"A Life is a Bowl of Multi-Colored Spaghetti" (Essay)

A tour brings people together and tears time apart. A hungry writer reflects on metaphors for the ties that bind.

I just finished an amazing tour. Yes, the shows were mostly good, the travel blessedly uneventful, weather and scenery from pleasant to spectacular. But there was one overarching theme that presented itself constantly from Day One til the driveway.

Connections. People. People I've never met previously. People I've recently gotten to know. People who I've known nearly all my life. People I've been friends with for over 20 years. People I haven't SEEN in over 30! Meals and libations, conversations and stories. Heaping portions of connections on the menu pretty much every night on the tour, in all manner of flavors and consistencies.

It's hard to explain just how intense the extremes are when touring solo. You can spend hours a day on your own - maybe with the radio or some other audio distraction, or as often happens with me, in silence with naught but the voices in my head living rent-free (an amusement unto itself obviously, given how often I wind up doing it!). Then I arrive at someone's house - old friends or complete strangers - or at a public performance space. And then there is hubbub and adrenaline and of course preparation for the stage. And at the end lots of conversations with people who've just had an experience that I in some way helped facilitate. Then it's off to bed to process it all. Get up, rinse and repeat. I often think about something that happened literally yesterday and it already feels like 3 or 4 days ago. There's enough intense that it makes time seem elastic instead of linear.

What's crazy is that with all the lead time that goes into planning MOST tour dates, there is plenty of time to look forward to a visit - reunion with friends, new experiences waiting, kindly strangers who already know far more of me than I do of them. If I'm lucky, I get to enjoy their stories, their town, their home, their humanity. It's an incredible gift to me from this calling that chose me.
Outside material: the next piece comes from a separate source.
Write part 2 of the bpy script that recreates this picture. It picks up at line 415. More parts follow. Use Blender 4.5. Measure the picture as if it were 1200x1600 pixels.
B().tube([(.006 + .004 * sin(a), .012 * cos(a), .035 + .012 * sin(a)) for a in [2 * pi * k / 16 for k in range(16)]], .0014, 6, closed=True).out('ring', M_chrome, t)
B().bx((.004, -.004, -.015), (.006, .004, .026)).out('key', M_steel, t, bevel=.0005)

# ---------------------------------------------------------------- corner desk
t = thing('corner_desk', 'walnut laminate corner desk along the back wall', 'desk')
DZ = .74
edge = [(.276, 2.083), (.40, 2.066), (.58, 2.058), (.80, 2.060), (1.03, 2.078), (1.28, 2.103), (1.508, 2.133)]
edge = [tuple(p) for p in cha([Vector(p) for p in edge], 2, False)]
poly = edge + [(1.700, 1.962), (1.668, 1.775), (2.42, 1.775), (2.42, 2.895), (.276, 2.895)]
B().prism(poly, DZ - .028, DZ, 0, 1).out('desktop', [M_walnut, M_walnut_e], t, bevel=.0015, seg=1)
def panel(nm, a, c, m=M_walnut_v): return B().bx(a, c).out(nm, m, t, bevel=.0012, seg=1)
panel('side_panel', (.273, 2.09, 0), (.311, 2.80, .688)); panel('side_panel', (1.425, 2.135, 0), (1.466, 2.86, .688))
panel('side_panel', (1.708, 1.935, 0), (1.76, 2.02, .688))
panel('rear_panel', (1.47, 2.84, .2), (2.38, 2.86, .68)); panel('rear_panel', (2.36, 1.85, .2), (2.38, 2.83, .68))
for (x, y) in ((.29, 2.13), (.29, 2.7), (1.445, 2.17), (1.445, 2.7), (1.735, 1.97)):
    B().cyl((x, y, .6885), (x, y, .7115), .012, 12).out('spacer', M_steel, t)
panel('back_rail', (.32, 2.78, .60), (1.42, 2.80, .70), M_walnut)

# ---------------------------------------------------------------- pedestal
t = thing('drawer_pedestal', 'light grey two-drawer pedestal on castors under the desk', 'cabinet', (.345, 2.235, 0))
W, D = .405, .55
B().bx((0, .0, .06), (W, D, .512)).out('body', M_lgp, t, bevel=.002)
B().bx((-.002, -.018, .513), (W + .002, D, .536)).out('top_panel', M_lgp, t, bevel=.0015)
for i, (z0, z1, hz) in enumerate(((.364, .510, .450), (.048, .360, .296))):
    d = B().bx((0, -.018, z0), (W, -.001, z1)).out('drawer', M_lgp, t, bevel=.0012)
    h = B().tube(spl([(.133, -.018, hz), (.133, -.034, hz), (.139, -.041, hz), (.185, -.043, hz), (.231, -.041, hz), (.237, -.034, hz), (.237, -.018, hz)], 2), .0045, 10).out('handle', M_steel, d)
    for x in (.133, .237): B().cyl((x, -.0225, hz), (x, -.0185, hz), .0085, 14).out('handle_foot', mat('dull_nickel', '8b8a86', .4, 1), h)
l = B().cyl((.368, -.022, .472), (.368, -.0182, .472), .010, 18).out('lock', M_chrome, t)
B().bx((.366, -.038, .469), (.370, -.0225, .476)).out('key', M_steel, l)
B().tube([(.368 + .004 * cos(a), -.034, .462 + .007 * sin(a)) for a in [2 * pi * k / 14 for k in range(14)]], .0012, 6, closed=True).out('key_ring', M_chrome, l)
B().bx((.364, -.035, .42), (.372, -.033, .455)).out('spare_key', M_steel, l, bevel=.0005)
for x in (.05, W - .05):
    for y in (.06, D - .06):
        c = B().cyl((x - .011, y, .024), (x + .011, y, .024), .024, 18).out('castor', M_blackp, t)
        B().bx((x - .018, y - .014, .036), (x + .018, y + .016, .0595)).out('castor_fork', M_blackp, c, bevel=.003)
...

So I got to play music - 4 shows - with my old friend and labelmate Michael DeLalla. A concert hosted by old friends Steve and Lindy, with other environmental engineering friends formerly from Virginia in the house too. All of whom I've known since they were dating, and all who now have kids planning for college. I met Louise, whose beautiful house, bean soup and incredible doll collection were a highlight. I had a couple beers inĀ  Nebraska with old high school musician friend John - we stay in touch well on Facebook, but hadn't been in the same place together since my junior year of high school. My minister friend Charlie and his wife Gail - lovely people and musicians - hadn't seen in over a decade. Mike and Sarah, friends from our church I hadn't seen since they retired and moved to Missouri eight years ago. The list goes on a long way - I stop only at the risk of omitting someone important, because each one is!

It went like that from the first day forward. I drove 1,200 miles the last two days working eastward towards a 3am arrival to my cozy warm old house. I had plenty of time to ruminate about these myriad threads in my life, overlapping from different eras, places and experiences. It's crazy, mixed up, and delicious, like a bowl of those crazy multi-colored vegetable spaghetti noodles. I guess if we are lucky, when all is said and done, and others contemplate the richness of the pasta dish of our lives, they will marvel at the exquisite and extraordinary art representing the fascinating overlapping threads of connections that we have woven.

It's rich and complex to contemplate (and it makes me hungry to do so!), but simply put, that's my life. I'm a lucky man. On to the northeast.